I also voted for "I try to be the character" since it's the closest fit.
What I actually do is this:
First, I think about what my character would do.
Second, I try to think about what would be best for advancing the story.
Then I try to coincide one with the other
Back in the days I would act out what my character would do - to hell with the consequences and the DM's plans!
This, for me, too. But I don't think, "I try to be the character" is the best fit. I think that way lies madness.
Characters are fickle things, and tend to do annoying things like rebel against storylines, leader-types, authority-figures, and any and all established guidelines. Players - and I include a younger version of me! - who hold "it's what the character would do" up as some sort of aegis against accusations of being a ... game-disruptive person ... are mistaken.
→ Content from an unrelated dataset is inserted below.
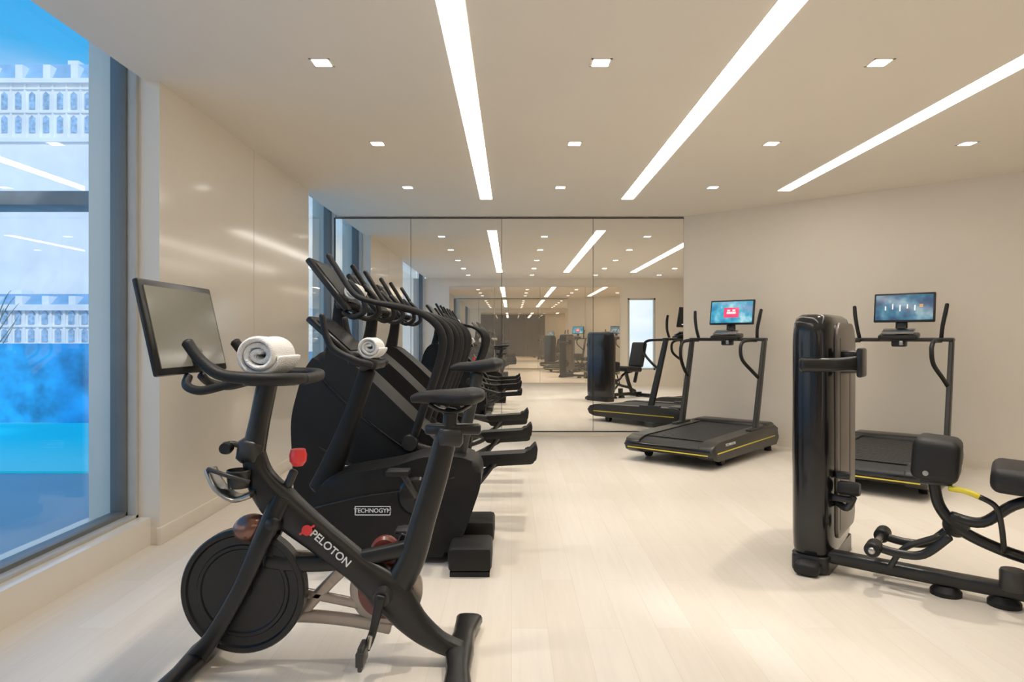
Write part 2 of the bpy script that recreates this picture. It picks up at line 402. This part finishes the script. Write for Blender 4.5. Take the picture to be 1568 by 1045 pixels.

The character exists as an implement, a tool to be wielded in tandem by you the player and your Storyteller, to arrange for everyone around the table to have a good time. To allow your tool to rule you is folly bordering on lunacy.
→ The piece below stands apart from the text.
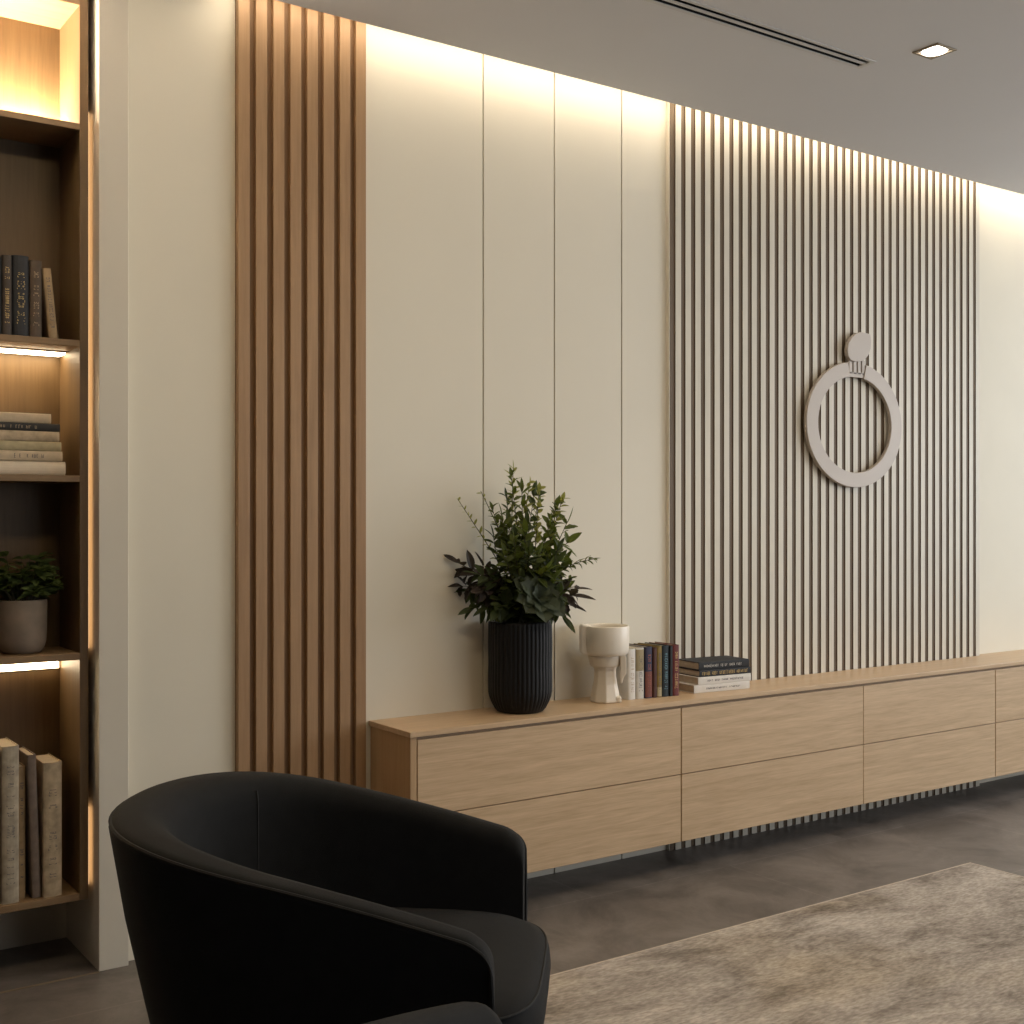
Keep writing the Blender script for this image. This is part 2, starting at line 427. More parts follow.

I think the maturation from seeing the character as a gamepiece, with no more attachment than the shoe in Monopoly, to a being in their own right, fleshed out and with desire that sometimes (often!) run counter to creator and game intent, and finally, to an implement through which to put the creative enterprise you're engaged in into motion is a natural progression for most (not all) gamers. I've seen it in myself, and along stages in every gamer I've ever gamed with.
Not that I'm saying other styles are 'wrong'. They're <exactly> right - if that's what you're doing, right now, and it works for you. Just that, in my experience, the best gaming comes from a group that sees characters-as-characters-who-are-also-just-gamepieces.